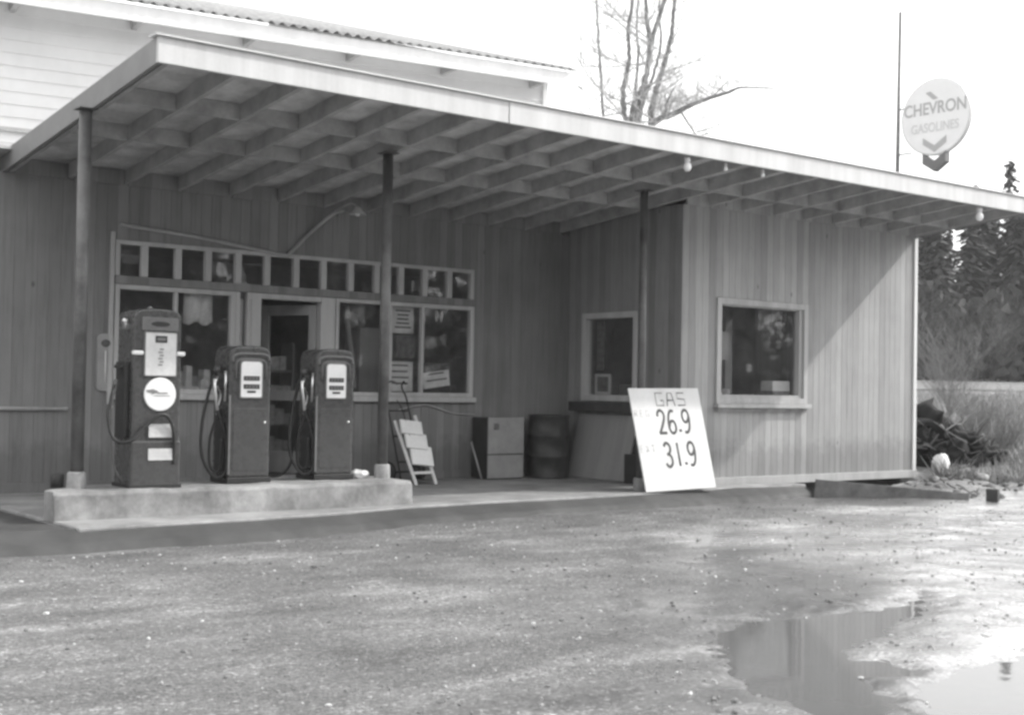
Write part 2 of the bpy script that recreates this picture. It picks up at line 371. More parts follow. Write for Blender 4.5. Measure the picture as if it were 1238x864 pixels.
# side window, in the return wall
mb = MB()
def fr_y(mb, y0, y1, z0, z1, x0, x1, t):
    mb.box(x0, x1, y0, y0+t, z0, z1); mb.box(x0, x1, y1-t, y1, z0, z1); mb.box(x0, x1, y0+t, y1-t, z0, z0+t); mb.box(x0, x1, y0+t, y1-t, z1-t, z1)
fr_y(mb, .77, 1.83, 1.00, 2.15, -.03, -.002, .07); fr_y(mb, RY0+.002, RY1-.002, RZ0+.002, RZ1-.002, 0, .09, .045)
f = mb.build('side_window', M['trim'], st, .004)
mb = MB(); mb.box(.05, .054, RY0+.045, RY1-.045, RZ0+.045, RZ1-.045); mb.build('pane', M['glass'], f)
mb = MB(); mb.box(-.16, -.002, .72, 1.93, .86, .985); mb.build('sill_shelf', M['darkwood'], f, .005)
# conduit that runs along the wall up to the barn lamp, and the low pipe rail
mb = MB(); mb.tube(spline([(-6.23, YM-.03, 2.80), (-5.3, YM-.03, 2.73), (-4.35, YM-.03, 2.63), (-4.22, YM-.03, 2.66), (-3.98, YM-.04, 2.90), (-3.72, YM-.10, 3.14), (-3.62, YM-.2, 3.19)]), .020, 8); mb.build('conduit', M['trimdim'], st)
mb = MB(); mb.tube([(-10.4, YM-.04, .86), (-6.75, YM-.04, .85)], .018, 8); mb.build('pipe_rail', M['trim'], st)
mb = MB(); mb.tube(spline([(-1.55, YM-.02, .80), (-1.9, YM-.03, .82), (-2.3, YM-.03, .92), (-2.7, YM-.03, .86)]), .006, 6); mb.build('loose_wire', M['trim'], st)
mb = MB(); mb.tube(spline([(-4.70, YM-.03, .55), (-4.69, YM-.03, 1.4), (-4.70, YM-.03, 2.1)]), .008, 6); mb.build('wire', M['trim'], st)
# pipe beside the window band's left edge
mb = MB(); mb.box(-6.33, -6.285, YM-.03, YM-.002, .9, 2.72); mb.build('casing', M['trim'], st, .004)

# ---- barn lamp on the wall, bulbs under the fascia
t = tag(empty('wall_lamp', (-3.50, YM-.30, 3.17)), 'small pale gooseneck lamp under the canopy above the shop windows', 'lamp')
mb = MB(); mb.lathe([(.02, .06), (.035, .05), (.05, .02), (.105, -.03), (.10, -.028), (.04, .018), (.0, .04)], n=20); mb.build('lamp_shade', M['trim'], t)
mb = MB(); mb.tube(spline([(0, 0, .06), (-.05, .06, .10), (-.12, .14, .06), (-.14, .28, .02)]), .011, 8); mb.build('arm', M['trimdim'], t)
mb = MB(); mb.lathe([(0, .02), (.02, .015), (.03, -.02), (.02, -.045), (0, -.05)], n=14); mb.build('bulb', M['porcelain'], t)
for x, s, lb in ((-1.63, 1.0, 'white bulb under the canopy edge, just left of the corner of the wing'), (-1.05, .55, 'tiny white insulator under the canopy edge, between the bulb and the wing window'), (-.46, .55, 'tiny white insulator under the canopy edge, above the left side of the wing window'), (3.70, 1.15, 'white bulb hanging at the far right end of the canopy edge')):
    t = tag(empty('canopy_bulb' if s > .8 else 'insulator', (x, YC+.07, ZS-.006)), lb, 'bulb' if s > .8 else 'insulator', 'white fixtures along the canopy edge')
    mb = MB(); mb.lathe([(0, 0), (.032*s, 0), (.032*s, -.05*s), (.028*s, -.055*s)], n=14); mb.build('socket', M['porcelain'], t)
    mb = MB(); mb.lathe([(.02*s, -.055*s), (.04*s, -.09*s), (.043*s, -.12*s), (.028*s, -.15*s), (0, -.158*s)], n=14); mb.build('bulb', M['porcelain'], t)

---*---

## [WRITTEN EXERCISE]
Everything from the first line to the line with "mb = MB(); mb.box(-6.33, -6.285, YM-.03, YM-.002, .9, 2.72);" must be repeated exactly, and nothing else. Leave the pictures out.

## [CORRECT ANSWER]
Write part 2 of the bpy script that recreates this picture. It picks up at line 371. More parts follow. Write for Blender 4.5. Measure the picture as if it were 1238x864 pixels.
# side window, in the return wall
mb = MB()
def fr_y(mb, y0, y1, z0, z1, x0, x1, t):
    mb.box(x0, x1, y0, y0+t, z0, z1); mb.box(x0, x1, y1-t, y1, z0, z1); mb.box(x0, x1, y0+t, y1-t, z0, z0+t); mb.box(x0, x1, y0+t, y1-t, z1-t, z1)
fr_y(mb, .77, 1.83, 1.00, 2.15, -.03, -.002, .07); fr_y(mb, RY0+.002, RY1-.002, RZ0+.002, RZ1-.002, 0, .09, .045)
f = mb.build('side_window', M['trim'], st, .004)
mb = MB(); mb.box(.05, .054, RY0+.045, RY1-.045, RZ0+.045, RZ1-.045); mb.build('pane', M['glass'], f)
mb = MB(); mb.box(-.16, -.002, .72, 1.93, .86, .985); mb.build('sill_shelf', M['darkwood'], f, .005)
# conduit that runs along the wall up to the barn lamp, and the low pipe rail
mb = MB(); mb.tube(spline([(-6.23, YM-.03, 2.80), (-5.3, YM-.03, 2.73), (-4.35, YM-.03, 2.63), (-4.22, YM-.03, 2.66), (-3.98, YM-.04, 2.90), (-3.72, YM-.10, 3.14), (-3.62, YM-.2, 3.19)]), .020, 8); mb.build('conduit', M['trimdim'], st)
mb = MB(); mb.tube([(-10.4, YM-.04, .86), (-6.75, YM-.04, .85)], .018, 8); mb.build('pipe_rail', M['trim'], st)
mb = MB(); mb.tube(spline([(-1.55, YM-.02, .80), (-1.9, YM-.03, .82), (-2.3, YM-.03, .92), (-2.7, YM-.03, .86)]), .006, 6); mb.build('loose_wire', M['trim'], st)
mb = MB(); mb.tube(spline([(-4.70, YM-.03, .55), (-4.69, YM-.03, 1.4), (-4.70, YM-.03, 2.1)]), .008, 6); mb.build('wire', M['trim'], st)
# pipe beside the window band's left edge
mb = MB(); mb.box(-6.33, -6.285, YM-.03, YM-.002, .9, 2.72); mb.build('casing', M['trim'], st, .004)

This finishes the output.